Four, the Hooda recommendation of raising SF brigades under the Army Headquarters for strategic tasks without credible counter-offensive capabilities to meet enemy’s retaliation serves little purpose. The Indian Army has not had these capabilities since 1990 when counter-insurgency assumed priority. For this reason, during the so-called 2016 surgical strikes, the then director general military operations, Lt Gen. Ranbir Singh had informed Pakistan within hours that the mission was over and no further surgical strikes were planned. This was done to ensure that Pakistan did not retaliate. India was simply not prepared for an escalation. Given this, how can the army have SF for strategic task (like demolition of Marala headquarters) when fearing escalation, it could not use it for tactical task of CI ops along the Line of Control? Moreover, the government has already cleared the raising of a tri-service Special Forces division (which might be upgraded to command), which is in addition to the Special Forces with all three services.

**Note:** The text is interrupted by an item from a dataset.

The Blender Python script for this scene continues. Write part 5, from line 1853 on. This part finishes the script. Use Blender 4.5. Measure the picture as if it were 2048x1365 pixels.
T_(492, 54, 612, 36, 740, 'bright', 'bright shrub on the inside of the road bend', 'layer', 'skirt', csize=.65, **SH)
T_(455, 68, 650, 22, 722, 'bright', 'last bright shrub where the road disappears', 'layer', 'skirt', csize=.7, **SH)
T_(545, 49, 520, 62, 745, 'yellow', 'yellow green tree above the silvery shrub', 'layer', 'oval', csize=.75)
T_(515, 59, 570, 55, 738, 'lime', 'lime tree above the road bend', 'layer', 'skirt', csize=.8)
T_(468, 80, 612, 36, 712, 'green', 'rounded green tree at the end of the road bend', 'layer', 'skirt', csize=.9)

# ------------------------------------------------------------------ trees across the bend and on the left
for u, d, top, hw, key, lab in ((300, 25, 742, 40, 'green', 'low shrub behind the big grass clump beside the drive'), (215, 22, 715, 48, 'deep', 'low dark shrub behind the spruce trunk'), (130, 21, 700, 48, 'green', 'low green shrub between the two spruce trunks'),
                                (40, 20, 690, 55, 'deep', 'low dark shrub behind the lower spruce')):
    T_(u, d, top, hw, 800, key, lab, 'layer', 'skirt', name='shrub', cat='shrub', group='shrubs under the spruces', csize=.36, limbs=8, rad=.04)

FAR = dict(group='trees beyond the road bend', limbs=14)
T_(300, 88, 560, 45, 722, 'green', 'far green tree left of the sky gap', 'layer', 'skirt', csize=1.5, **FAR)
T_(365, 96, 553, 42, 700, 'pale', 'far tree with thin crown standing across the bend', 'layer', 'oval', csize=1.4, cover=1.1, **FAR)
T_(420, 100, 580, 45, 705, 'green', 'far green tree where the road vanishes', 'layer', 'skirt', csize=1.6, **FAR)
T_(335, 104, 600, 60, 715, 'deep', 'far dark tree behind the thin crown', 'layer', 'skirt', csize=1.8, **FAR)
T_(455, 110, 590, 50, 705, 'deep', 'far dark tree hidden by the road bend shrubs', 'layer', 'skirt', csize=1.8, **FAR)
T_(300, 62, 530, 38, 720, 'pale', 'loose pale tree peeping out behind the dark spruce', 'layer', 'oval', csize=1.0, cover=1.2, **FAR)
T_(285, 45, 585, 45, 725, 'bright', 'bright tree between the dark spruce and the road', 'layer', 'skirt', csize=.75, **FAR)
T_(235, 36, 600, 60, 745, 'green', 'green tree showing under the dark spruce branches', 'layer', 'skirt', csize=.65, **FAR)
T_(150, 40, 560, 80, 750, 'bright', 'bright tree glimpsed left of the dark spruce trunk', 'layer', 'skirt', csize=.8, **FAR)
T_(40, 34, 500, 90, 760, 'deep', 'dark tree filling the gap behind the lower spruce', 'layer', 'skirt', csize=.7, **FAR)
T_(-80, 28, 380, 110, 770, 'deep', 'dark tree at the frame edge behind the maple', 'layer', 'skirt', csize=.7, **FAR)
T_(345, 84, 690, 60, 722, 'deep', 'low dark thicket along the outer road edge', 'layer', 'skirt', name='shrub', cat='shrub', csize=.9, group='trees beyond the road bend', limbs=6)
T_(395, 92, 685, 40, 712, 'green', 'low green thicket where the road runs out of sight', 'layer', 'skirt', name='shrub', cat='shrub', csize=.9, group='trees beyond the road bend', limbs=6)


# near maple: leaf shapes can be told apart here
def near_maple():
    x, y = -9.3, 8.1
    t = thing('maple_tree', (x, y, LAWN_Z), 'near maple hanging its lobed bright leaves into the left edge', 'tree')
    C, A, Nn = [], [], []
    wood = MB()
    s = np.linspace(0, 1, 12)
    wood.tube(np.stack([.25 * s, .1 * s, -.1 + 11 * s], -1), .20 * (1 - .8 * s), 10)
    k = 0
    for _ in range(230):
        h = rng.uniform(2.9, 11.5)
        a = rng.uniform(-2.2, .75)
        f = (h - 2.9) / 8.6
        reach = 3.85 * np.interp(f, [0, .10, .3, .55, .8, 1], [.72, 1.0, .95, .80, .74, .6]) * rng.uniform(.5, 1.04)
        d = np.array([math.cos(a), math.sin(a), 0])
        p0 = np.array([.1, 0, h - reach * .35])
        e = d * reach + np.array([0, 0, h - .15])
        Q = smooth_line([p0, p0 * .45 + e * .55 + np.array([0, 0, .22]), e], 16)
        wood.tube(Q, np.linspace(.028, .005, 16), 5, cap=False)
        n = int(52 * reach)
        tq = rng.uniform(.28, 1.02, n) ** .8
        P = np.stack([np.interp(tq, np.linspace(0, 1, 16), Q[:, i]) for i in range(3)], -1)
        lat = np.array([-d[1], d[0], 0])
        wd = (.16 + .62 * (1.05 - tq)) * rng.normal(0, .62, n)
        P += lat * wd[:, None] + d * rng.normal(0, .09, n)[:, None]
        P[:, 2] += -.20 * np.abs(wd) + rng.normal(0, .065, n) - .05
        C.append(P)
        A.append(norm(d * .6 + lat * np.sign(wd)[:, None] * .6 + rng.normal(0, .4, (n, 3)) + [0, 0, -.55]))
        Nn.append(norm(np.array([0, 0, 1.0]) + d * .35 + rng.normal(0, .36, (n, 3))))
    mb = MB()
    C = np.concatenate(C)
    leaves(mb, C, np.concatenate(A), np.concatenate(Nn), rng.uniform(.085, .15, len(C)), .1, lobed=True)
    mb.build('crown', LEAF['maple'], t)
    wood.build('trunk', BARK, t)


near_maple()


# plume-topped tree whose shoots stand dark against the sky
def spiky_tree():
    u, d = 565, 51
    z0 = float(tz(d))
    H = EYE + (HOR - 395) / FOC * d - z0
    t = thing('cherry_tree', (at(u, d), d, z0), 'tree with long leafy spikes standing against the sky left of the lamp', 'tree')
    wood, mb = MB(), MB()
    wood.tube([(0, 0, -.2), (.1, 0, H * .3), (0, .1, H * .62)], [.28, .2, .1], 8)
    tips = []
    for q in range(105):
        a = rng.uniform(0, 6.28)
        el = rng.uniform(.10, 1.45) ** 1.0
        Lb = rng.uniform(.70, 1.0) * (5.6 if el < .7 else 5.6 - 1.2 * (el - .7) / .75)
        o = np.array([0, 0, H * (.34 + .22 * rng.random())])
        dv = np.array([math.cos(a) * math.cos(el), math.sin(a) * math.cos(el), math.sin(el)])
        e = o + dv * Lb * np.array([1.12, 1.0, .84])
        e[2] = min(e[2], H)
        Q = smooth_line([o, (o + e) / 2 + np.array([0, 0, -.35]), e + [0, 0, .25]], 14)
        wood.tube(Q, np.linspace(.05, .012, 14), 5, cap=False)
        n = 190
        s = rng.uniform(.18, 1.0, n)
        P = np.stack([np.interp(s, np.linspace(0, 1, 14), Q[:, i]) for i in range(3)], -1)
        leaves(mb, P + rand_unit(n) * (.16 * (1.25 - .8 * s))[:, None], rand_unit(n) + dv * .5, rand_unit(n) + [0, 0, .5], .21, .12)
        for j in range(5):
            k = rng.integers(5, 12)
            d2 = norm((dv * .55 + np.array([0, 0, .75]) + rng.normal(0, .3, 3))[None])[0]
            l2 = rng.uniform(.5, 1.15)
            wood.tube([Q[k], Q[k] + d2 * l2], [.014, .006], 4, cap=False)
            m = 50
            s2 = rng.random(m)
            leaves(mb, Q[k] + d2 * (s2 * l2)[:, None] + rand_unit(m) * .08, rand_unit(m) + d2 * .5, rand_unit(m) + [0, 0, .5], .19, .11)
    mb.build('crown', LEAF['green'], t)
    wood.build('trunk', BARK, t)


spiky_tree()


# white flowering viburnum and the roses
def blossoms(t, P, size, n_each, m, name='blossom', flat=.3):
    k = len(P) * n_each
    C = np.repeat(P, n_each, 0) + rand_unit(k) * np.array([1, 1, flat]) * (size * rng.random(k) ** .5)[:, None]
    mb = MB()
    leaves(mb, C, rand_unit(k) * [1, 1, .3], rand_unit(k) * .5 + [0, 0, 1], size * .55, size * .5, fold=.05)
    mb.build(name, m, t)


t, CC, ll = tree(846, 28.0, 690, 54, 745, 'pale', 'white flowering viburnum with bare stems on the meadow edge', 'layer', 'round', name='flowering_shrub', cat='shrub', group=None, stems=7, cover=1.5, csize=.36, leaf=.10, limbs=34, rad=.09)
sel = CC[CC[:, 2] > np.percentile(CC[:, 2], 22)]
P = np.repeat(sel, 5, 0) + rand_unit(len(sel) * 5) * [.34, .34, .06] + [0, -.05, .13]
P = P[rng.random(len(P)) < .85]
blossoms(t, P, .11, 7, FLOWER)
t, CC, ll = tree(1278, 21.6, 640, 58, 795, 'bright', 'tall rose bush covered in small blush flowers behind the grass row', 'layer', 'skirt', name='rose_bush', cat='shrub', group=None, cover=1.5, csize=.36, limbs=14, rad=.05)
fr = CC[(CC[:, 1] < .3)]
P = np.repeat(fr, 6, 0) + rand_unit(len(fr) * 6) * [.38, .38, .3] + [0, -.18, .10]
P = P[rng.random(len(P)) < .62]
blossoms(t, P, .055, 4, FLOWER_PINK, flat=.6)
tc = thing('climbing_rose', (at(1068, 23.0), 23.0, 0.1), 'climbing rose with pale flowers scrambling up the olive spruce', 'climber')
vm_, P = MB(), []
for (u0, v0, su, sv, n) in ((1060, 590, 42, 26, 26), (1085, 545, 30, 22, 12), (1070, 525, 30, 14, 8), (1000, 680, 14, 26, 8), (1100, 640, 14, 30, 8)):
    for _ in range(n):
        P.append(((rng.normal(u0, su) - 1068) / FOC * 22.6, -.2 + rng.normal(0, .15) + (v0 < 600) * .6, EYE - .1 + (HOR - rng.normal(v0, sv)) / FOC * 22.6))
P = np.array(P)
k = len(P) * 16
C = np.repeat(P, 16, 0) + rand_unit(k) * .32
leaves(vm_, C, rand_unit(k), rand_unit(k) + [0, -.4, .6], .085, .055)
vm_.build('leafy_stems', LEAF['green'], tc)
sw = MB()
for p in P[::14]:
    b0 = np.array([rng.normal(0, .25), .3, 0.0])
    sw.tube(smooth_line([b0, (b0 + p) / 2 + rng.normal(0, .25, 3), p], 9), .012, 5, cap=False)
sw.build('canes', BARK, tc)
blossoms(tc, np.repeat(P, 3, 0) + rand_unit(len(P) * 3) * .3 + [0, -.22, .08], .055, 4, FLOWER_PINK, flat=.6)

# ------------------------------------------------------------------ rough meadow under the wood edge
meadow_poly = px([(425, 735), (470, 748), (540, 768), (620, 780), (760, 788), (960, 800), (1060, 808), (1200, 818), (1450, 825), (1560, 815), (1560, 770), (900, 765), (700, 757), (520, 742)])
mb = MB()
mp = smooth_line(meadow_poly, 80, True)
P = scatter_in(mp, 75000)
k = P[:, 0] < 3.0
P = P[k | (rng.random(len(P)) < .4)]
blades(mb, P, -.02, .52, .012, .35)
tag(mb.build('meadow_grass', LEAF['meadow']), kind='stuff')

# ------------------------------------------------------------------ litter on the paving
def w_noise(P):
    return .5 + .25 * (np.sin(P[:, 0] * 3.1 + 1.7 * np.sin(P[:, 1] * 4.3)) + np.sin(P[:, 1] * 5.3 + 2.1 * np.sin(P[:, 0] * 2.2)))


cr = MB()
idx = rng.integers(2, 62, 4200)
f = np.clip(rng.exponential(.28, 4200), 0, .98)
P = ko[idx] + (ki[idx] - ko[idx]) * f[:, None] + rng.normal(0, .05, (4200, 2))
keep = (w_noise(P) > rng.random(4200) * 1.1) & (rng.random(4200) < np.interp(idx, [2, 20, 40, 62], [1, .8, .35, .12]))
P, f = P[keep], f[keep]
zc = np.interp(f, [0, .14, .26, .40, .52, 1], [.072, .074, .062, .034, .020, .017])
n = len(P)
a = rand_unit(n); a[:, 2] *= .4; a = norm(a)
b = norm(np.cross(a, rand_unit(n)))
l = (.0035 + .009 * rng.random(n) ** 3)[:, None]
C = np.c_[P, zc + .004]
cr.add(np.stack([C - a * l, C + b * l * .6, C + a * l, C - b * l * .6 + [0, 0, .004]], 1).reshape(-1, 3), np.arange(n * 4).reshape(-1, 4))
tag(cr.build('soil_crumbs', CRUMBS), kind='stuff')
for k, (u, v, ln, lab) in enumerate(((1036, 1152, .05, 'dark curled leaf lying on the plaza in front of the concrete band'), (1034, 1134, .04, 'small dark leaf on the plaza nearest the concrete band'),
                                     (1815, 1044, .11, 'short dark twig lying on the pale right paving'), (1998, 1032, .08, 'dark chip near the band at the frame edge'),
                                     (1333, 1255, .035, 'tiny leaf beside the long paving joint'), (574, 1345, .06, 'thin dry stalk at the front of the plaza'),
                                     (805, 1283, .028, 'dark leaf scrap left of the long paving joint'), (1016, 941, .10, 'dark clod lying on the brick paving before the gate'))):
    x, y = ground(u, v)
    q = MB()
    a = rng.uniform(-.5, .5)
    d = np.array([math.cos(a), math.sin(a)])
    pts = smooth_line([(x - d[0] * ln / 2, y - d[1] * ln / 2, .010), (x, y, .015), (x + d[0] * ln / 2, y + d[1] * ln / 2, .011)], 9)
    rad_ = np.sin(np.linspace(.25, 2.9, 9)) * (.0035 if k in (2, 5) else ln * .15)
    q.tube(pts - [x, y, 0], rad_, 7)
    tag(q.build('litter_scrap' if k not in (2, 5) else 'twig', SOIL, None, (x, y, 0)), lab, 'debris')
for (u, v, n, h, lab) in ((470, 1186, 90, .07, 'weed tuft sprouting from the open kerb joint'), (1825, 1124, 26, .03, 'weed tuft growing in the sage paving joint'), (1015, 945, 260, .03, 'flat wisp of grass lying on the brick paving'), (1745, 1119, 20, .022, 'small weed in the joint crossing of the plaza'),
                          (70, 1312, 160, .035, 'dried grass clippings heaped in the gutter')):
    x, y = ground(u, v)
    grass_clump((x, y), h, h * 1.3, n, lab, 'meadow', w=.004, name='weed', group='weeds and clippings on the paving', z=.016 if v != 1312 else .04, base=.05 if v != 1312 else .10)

Five, when the Hooda committee says that the reserve units should be optimised for capabilities for desired outcome, it makes little sense. For one, the lessons of Rashtriya Rifles (RR) raisings should be recalled. The RR concept with 50 per cent retired soldiers was mooted in 1990 by Gen. K. Sundarji. Since few retired soldiers were willing to come back to combat in Jammu and Kashmir, the army chief, Gen. B.C. Joshi was compelled to alter the concept by having all serving troops in RR. The RR remains regular army by another name. Given this, where would reserve soldiers, who would come voluntarily and get paid for three months in a year to fight CI ops come from? Seeking human fodder to fight faceless terrorists would be impossible. Besides, how would the army ensure desired capabilities (equipment and training) for reserve units, when the regular units are woefully short of war-withal?

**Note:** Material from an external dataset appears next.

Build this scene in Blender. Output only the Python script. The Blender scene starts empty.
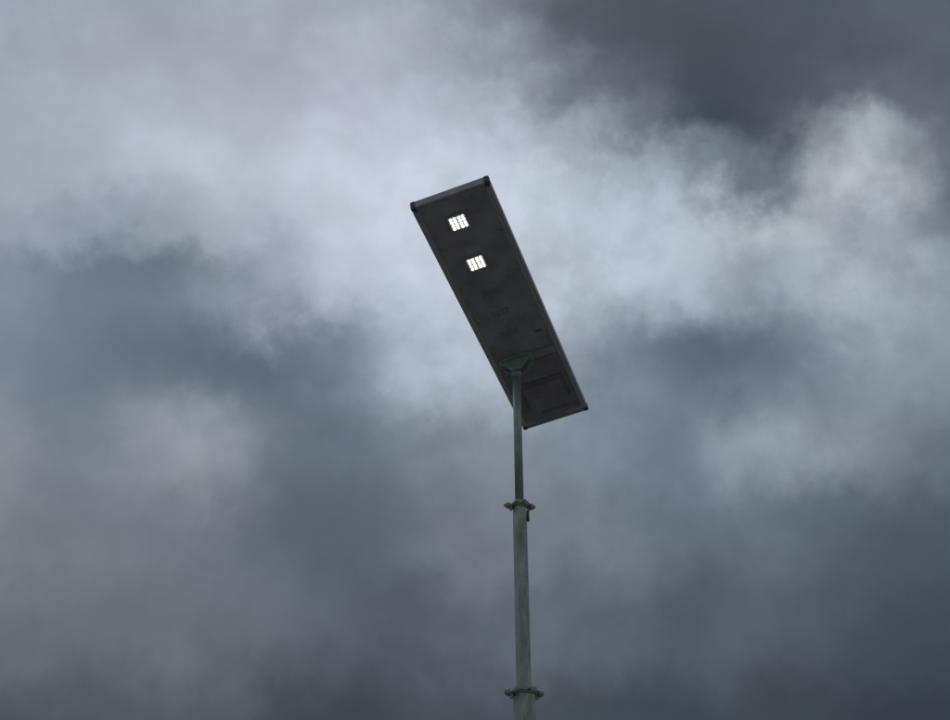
import bpy, bmesh, math, random
from mathutils import Vector, Matrix
random.seed(4)
sc = bpy.context.scene
sc.view_settings.view_transform = 'Standard'
sc.view_settings.look = 'None'
sc.view_settings.exposure = 0
PITCH = math.radians(34.3)

# ---------------------------------------------------------------- world
def lin(c):
    c = c/255.0
    return c/12.92 if c <= 0.04045 else ((c+0.055)/1.055)**2.4

w = bpy.data.worlds.new("World"); sc.world = w; w.use_nodes = True
try:
    w.cycles.sampling_method = 'MANUAL'; w.cycles.sample_map_resolution = 256
except Exception: pass
nt = w.node_tree; nt.nodes.clear()
def N(t, **k):
    n = nt.nodes.new(t)
    for a, b in k.items(): setattr(n, a, b)
    return n
def L(a, b): nt.links.new(a, b)
def M(op, a, b=None, c=None, clamp=False):
    n = N('ShaderNodeMath', operation=op); n.use_clamp = clamp
    for i, v in enumerate((a, b, c)):
        if v is None: continue
        if isinstance(v, (int, float)): n.inputs[i].default_value = v
        else: L(v, n.inputs[i])
    return n.outputs[0]
def noise(vec, scale, detail, rough, dist=0.0):
    n = N('ShaderNodeTexNoise'); L(vec, n.inputs['Vector'])
    n.inputs['Scale'].default_value = scale; n.inputs['Detail'].default_value = detail
    n.inputs['Roughness'].default_value = rough; n.inputs['Distortion'].default_value = dist
    return n
def mix(f, a, b, blend='MIX'):
    n = N('ShaderNodeMix', data_type='RGBA', blend_type=blend)
    n.clamp_factor = True
    if isinstance(f, (int, float)): n.inputs[0].default_value = f
    else: L(f, n.inputs[0])
    for i, v in ((6, a), (7, b)):
        if isinstance(v, tuple): n.inputs[i].default_value = v
        else: L(v, n.inputs[i])
    return n.outputs[2]
def smooth(v, a, b, lo=0.0, hi=1.0):
    n = N('ShaderNodeMapRange', interpolation_type='SMOOTHSTEP')
    L(v, n.inputs[0]); n.inputs[1].default_value = a; n.inputs[2].default_value = b
    n.inputs[3].default_value = lo; n.inputs[4].default_value = hi
    return n.outputs[0]

tc = N('ShaderNodeTexCoord'); D = tc.outputs['Generated']
sep = N('ShaderNodeSeparateXYZ'); L(D, sep.inputs[0])
X, Y, Z = sep.outputs
wn = noise(D, 11.0, 6, 0.60)
wsep = N('ShaderNodeSeparateColor'); L(wn.outputs['Color'], wsep.inputs[0])
# cloud banks: position along the bank (s) and angular height of the bank (phi)
r = M('SQRT', M('ADD', M('ADD', M('MULTIPLY', Y, Y), M('MULTIPLY', Z, Z)), 1e-4))
s0 = M('DIVIDE', X, r)
phi0 = M('ARCTAN2', Z, Y)
s = M('ADD', s0, M('MULTIPLY', M('SUBTRACT', wsep.outputs[0], 0.5), 0.13))
phi = M('ADD', phi0, M('MULTIPLY', M('SUBTRACT', wsep.outputs[1], 0.5), 0.12))
sf = M('DIVIDE', M('ADD', s, 0.6), 1.2, clamp=True)

G = [
 (0,  [(132,138,150),(136,142,154),(140,146,159),(138,144,157),(130,137,149),(106,113,124),(74,81,90),(66,73,82),(68,75,84),(74,81,90),(78,85,94)]),
 (45, [(140,146,158),(144,150,162),(147,153,166),(147,153,165),(143,149,161),(128,135,147),(82,89,99),(66,73,82),(66,73,82),(72,79,88),(80,87,96)]),
 (90, [(146,152,164),(150,156,168),(152,158,171),(154,160,173),(152,158,171),(148,155,167),(104,111,123),(70,77,87),(66,73,83),(82,89,98),(86,93,102)]),
 (135,[(148,154,166),(152,158,170),(156,162,174),(160,166,178),(162,168,181),(160,167,179),(140,147,159),(84,92,102),(70,77,86),(140,147,154),(90,97,106)]),
 (180,[(146,152,164),(152,158,170),(160,166,178),(164,170,182),(167,173,185),(167,173,185),(158,166,177),(132,140,151),(96,104,114),(158,164,170),(88,96,106)]),
 (225,[(132,139,151),(130,138,150),(144,151,163),(160,166,179),(166,172,184),(167,173,185),(160,168,179),(150,159,170),(156,163,170),(142,149,158),(94,102,112)]),
 (270,[(112,120,132),(94,104,116),(112,121,133),(148,155,168),(162,169,181),(164,171,183),(160,168,179),(150,159,170),(138,147,158),(146,154,162),(116,125,135)]),
 (360,[(102,110,122),(90,99,111),(83,93,105),(86,96,109),(124,133,145),(154,162,174),(124,134,146),(88,99,112),(88,99,112),(112,122,132),(116,125,135)]),
 (450,[(120,126,134),(102,109,119),(126,132,140),(94,102,113),(96,105,116),(116,124,135),(112,121,132),(100,110,122),(122,131,140),(114,122,131),(92,101,111)]),
 (540,[(108,113,120),(100,105,113),(97,103,112),(84,92,102),(88,96,106),(102,109,118),(102,110,119),(86,95,105),(86,94,105),(74,83,93),(68,77,87)]),
 (630,[(86,91,98),(94,98,104),(90,95,102),(82,88,96),(74,81,90),(80,87,95),(82,89,97),(71,79,88),(76,83,91),(64,72,81),(58,66,75)]),
 (720,[(66,71,78),(72,77,84),(74,79,86),(60,66,73),(57,63,70),(61,67,75),(58,65,72),(54,61,69),(56,63,70),(50,57,65),(47,54,62)]),
]
TINT = (0.985, 1.0, 0.995)
rows = []
for py, cols in G:
    rp = N('ShaderNodeValToRGB'); cr = rp.color_ramp; cr.interpolation = 'CARDINAL'
    L(sf, rp.inputs[0])
    for i, c in enumerate(cols):
        p = ((i*95-475)/1200 + 0.6)/1.2
        if i < 2: e = cr.elements[i]; e.position = p
        else: e = cr.elements.new(p)
        cc = [1.46*lin(v)**1.06*k for v, k in zip(c, TINT)]
        e.color = (cc[0], cc[1], cc[2], 1)
    rows.append((PITCH + math.atan((360-py)/1200), rp.outputs[0]))
rows = rows[::-1]   # horizon upwards
ph, cur = rows[0]
for p2, o in rows[1:]:
    f = smooth(phi, ph, p2)
    cur = mix(f, cur, o); ph = p2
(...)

And six, why does the Hooda committee need the post of a DG for identifying new age technologies for the military when two high-powered discussions on this subject are already underway? Since these technologies comprising AI, partially autonomous systems, robotics and human-machine interface, are more in the commercial than in the military domain, the NITI Aayog had earlier this year, released a discussion paper on ‘National Strategy for Artificial Intelligence’. The Hooda committee should read this paper to know how the government proposes to set-up centres of excellence by private-public partnerships. Simply put, India has not even begun this defining journey that would revolutionise warfare. Moreover, the defence ministry had also set-up a task force in 2017 to identify AI technologies for military purposes.

Given all this, the army should stop confusing its internal management with military reforms. Once this is done, it would not be difficult for the army to reduce its manpower. If it starts to look at progressively reducing the five divisions and three brigades it raised since 2009 when it started the two-front war capability building plan, a beginning could be made.